A permutation on permutations
phil hunt
philh at comuno.freeserve.co.uk
Sun Nov 25 19:06:34 EST 2001
On Sun, 25 Nov 2001 15:09:38 -0500, Arthur Siegel <ajs at ix.netcom.com> wrote:
>Phil writes -
>
>>Can you have the same number appearing twice, e.g. [1,2,3,3] ?
>
>Actually I hadn't considered double points for what I'm doing.
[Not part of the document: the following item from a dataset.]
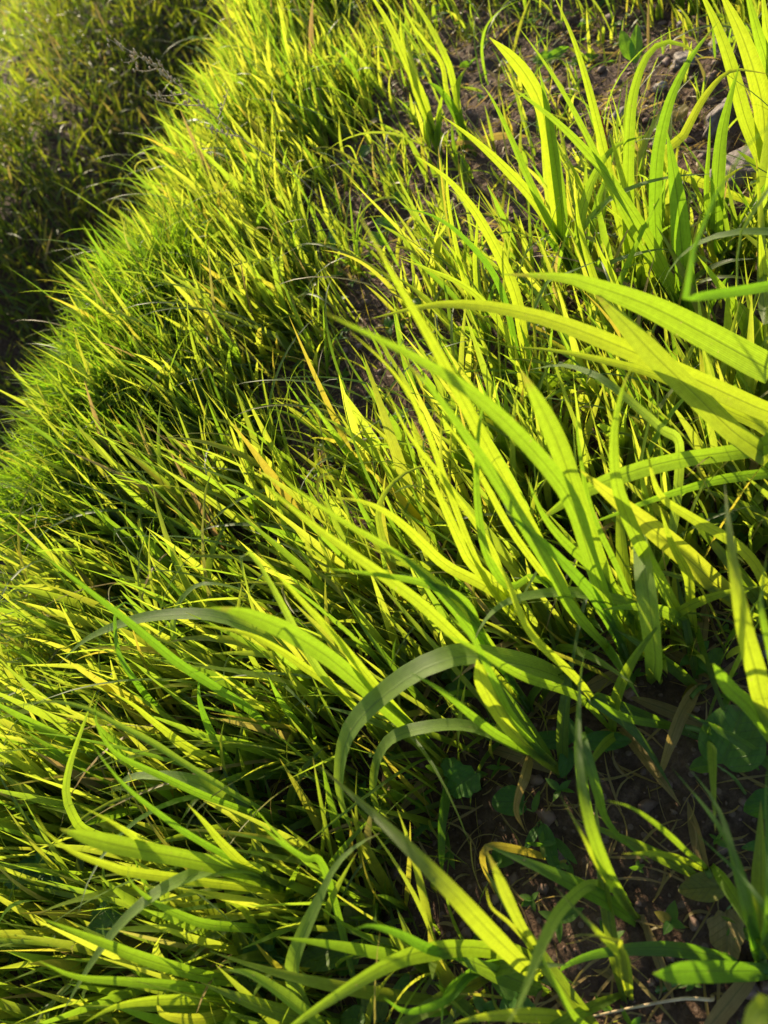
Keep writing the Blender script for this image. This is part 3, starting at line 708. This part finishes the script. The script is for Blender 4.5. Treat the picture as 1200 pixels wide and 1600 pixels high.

>But I believe that the universe of unique curves would
>include curves with double point args. I'll play with it and see
>if I can get a better criteria for unique curves.
>
>>>So am a looking for a function to return all
>>>permutations, excluding duplicates as defined above.
>
>>Consider the following source:
>
>>def perm(source, done=0, current=[]):
>> if done == len(source):
>> if current[0] < current[-1]: #removes reversals
>> print current
>> else:
>> for i in source:
>> if i not in current:
>> perm(source, done+1, current+[i])
>
>Works nice, but I haven't found a great way to get a return
>value. Using a global L=[] in the calling code and
>an L.append(current) at "print current" in the perm func.
That should do the job; or you could pass the list of all permutations
as a second parameter.
BTW, if you change the 1st if statment to
if len(current) == len(source):
you can get rid of the (done) variable.